__GOAL__: Count how many lines have the word "script" in them. Reply with that number by itself.

---

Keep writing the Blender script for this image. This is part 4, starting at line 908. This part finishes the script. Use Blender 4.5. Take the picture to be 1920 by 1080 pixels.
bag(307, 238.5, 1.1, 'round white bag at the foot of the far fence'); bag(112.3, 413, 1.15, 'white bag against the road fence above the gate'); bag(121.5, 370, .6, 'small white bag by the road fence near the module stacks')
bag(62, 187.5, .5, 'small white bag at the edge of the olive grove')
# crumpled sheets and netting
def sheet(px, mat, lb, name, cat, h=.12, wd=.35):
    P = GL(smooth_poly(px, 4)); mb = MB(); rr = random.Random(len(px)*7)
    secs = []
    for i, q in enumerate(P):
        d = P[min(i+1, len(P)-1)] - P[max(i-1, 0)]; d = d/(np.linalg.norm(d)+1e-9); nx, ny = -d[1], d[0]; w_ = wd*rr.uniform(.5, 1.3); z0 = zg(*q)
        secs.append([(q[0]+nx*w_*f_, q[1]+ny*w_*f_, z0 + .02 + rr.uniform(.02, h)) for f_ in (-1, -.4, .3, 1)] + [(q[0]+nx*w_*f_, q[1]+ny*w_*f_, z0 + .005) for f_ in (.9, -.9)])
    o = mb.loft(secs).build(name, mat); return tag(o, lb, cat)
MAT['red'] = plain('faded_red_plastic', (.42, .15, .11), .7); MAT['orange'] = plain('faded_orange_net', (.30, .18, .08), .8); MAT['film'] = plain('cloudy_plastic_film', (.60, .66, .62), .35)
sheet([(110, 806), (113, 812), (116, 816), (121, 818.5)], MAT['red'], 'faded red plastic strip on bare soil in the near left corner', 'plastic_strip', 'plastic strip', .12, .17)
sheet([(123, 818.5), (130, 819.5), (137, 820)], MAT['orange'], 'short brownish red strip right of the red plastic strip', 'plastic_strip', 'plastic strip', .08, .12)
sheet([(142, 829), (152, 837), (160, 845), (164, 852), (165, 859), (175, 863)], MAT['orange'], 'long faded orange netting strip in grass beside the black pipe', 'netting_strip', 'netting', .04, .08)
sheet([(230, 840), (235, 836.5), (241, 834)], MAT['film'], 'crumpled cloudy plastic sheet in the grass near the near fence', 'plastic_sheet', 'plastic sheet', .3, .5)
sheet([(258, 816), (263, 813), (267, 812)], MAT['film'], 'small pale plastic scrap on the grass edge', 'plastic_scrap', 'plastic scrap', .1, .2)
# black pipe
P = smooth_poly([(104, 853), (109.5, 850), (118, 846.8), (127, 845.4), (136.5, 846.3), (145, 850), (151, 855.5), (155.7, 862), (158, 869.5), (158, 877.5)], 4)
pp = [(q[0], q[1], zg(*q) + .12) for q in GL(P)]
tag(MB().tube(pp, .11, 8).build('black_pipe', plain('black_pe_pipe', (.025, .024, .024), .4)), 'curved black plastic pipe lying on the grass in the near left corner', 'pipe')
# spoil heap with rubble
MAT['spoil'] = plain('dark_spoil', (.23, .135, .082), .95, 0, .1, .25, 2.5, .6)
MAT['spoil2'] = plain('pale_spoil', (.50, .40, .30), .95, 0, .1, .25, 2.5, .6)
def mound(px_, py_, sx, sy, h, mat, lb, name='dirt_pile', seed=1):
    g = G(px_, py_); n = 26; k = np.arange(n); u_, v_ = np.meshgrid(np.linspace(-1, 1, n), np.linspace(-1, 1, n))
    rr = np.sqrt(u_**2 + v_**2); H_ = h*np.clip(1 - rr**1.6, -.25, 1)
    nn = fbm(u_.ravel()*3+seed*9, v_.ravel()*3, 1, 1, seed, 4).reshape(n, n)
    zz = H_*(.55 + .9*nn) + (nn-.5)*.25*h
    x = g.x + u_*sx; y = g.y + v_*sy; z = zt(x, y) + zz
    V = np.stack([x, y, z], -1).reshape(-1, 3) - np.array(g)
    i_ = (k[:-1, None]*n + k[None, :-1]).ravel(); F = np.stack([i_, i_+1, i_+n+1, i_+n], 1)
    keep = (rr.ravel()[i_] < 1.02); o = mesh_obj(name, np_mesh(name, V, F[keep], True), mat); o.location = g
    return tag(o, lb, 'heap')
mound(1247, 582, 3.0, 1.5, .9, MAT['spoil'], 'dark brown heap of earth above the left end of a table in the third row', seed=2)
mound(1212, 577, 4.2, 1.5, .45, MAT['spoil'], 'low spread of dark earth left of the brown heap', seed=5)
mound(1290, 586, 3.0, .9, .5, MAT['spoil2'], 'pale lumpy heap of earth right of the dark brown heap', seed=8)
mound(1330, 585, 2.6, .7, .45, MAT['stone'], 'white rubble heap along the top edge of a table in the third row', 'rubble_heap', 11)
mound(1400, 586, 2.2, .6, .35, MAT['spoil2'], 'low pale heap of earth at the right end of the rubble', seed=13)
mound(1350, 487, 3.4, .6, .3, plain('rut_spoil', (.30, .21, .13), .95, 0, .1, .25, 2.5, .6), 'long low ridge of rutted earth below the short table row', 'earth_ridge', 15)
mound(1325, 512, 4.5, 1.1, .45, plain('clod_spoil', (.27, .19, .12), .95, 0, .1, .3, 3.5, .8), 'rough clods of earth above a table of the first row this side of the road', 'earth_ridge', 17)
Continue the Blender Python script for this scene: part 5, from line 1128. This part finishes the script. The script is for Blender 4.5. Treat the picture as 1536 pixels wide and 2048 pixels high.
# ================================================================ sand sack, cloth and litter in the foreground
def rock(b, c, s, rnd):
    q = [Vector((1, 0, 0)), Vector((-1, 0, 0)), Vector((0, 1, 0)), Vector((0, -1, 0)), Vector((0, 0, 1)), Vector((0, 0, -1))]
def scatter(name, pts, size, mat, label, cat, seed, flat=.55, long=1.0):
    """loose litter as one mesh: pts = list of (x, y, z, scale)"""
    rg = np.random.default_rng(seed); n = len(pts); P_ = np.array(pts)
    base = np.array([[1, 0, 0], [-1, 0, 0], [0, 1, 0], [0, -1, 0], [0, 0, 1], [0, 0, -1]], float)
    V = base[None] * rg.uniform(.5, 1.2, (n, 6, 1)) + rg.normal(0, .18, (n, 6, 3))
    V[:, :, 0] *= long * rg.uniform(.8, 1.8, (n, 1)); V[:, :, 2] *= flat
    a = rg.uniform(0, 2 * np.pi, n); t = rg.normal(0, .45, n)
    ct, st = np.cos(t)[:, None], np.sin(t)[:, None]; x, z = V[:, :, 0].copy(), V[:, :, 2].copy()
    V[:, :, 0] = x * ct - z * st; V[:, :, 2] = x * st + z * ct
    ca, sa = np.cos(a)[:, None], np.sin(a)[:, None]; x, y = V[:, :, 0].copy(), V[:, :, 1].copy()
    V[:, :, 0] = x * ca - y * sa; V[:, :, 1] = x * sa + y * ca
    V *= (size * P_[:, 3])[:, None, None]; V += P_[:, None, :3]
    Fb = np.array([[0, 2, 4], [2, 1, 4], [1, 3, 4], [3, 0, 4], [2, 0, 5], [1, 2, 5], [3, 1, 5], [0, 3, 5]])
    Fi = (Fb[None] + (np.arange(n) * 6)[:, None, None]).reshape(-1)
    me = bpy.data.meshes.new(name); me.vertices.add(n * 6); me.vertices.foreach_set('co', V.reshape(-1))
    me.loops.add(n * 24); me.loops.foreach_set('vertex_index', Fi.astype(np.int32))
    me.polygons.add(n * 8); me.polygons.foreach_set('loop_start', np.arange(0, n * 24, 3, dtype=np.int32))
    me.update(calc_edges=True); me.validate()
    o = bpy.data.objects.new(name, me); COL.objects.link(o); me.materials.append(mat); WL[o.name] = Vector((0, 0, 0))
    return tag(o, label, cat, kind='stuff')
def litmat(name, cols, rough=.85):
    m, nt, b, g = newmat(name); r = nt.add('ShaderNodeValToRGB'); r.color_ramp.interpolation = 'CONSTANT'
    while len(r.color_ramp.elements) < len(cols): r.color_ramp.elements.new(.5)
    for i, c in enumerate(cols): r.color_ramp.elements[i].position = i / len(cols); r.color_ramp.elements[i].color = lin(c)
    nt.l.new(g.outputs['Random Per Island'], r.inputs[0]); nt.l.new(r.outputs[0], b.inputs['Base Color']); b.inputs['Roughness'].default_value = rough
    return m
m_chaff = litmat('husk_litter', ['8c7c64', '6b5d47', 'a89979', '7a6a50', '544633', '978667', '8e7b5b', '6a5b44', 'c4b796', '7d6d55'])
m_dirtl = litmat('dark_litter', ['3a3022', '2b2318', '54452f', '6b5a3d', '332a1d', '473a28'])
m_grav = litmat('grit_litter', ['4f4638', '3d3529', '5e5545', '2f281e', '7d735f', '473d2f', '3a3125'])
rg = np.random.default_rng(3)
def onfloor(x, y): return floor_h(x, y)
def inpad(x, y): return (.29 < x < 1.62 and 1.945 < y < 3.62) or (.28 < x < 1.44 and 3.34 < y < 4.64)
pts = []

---

__SOLUTION FOR THIS TASK__: 2